Where San Gimignano appears finite and knowable, Montepulciano is like some maze, a monstrous joke on the hillside. Getting in is no problem – but getting out is. There are no roads, just paved streets; few signs; and everything is steep. A crossroad may present you with a choice of five narrow paths. Imagine this place in the rain, at night. During the day it was deathly quiet.
Montepulciano itself seems attractive enough – an imposing situation, a neat main square (Piazza Grande). But it lacks the purity of San Gimignano. The palazzo municipale is of the standard Tuscan design. Its chief point of interest is the tower. You can go up inside – if you dare. No modern appurtenances: it was like climbing back 500 years. Rotten wooden rails, crumbling stairs, little light, old bricks. Wonderful. And the whole things was free. You just walked in – past all the administrative offices, and up the stairs to the top. The duomo had a unornamented west front, a bit like San Lorenzo in Florence. Inside it was cool, bare and simple. The square outside looked very suitable as a scene for the music festival. Opposite the church, a loggia by Sangallo – obviously the patron artist of Montepulciano. Quite a nice building – except that the man put square columns above round ones – which doesn't work.
From Montepulciano to Lago Trasimeno. Unfortunately, by now the weather had turned entirely to heat haze, with thunder in the offing. The lake itself is not particularly impressive. The surrounding hills are more so – though rather obscured. The general effect is of an enormous pond. But pleasant enough to have a cappuccino or two by.
For the drive back, mostly mini-motorways – no crash barrier, which is disconcerting – especially as I passed one car which seemed to have managed to end up on the wrong side. Soon the rain came. Great big splodges of it. This suddenly made all those boring signs about "pericolo in gelo o in pioggia" terribly relevant. My entire route seemed to be filled with them. But worse was the lightning. This was none of your namby-pamby British "one clean bolt and let's call it a day". This stuff forked around the sky – horizontally even. And I was climbing up the landscape in my little tin car.
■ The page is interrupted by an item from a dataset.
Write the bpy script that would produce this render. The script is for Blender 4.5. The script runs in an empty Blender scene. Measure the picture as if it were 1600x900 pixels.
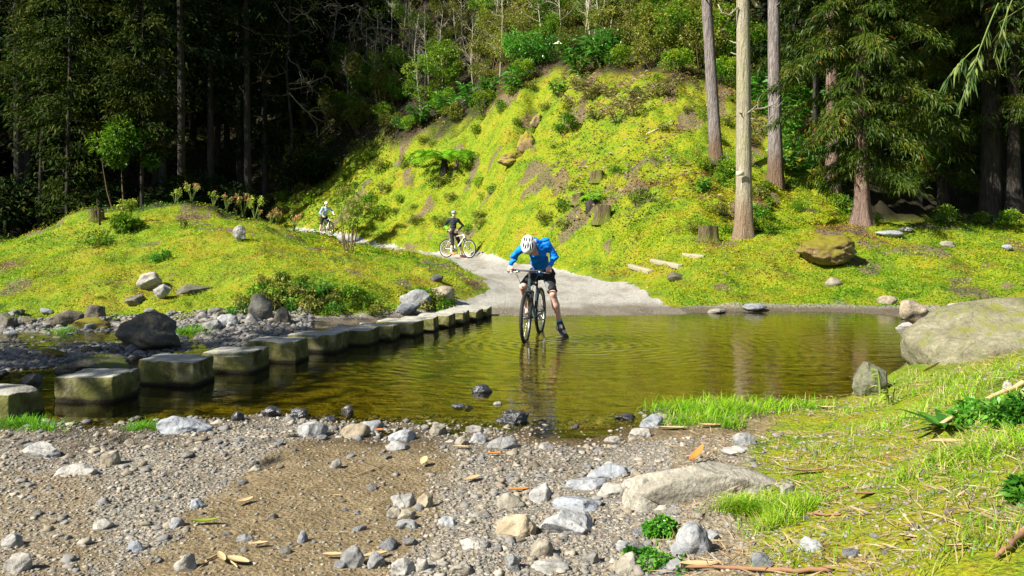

I obviously made it, but it was interesting. As was the view from my balcony when I got back. The eastern part of the Tuscan hills from San Gimignano were laid out before me. A huge thick pall hung over it. Great nets of lightning – often multiple – flickered over it all like a serpent's tongue. You could see how myths were formed. It looked like El Greco's picture of Toledo.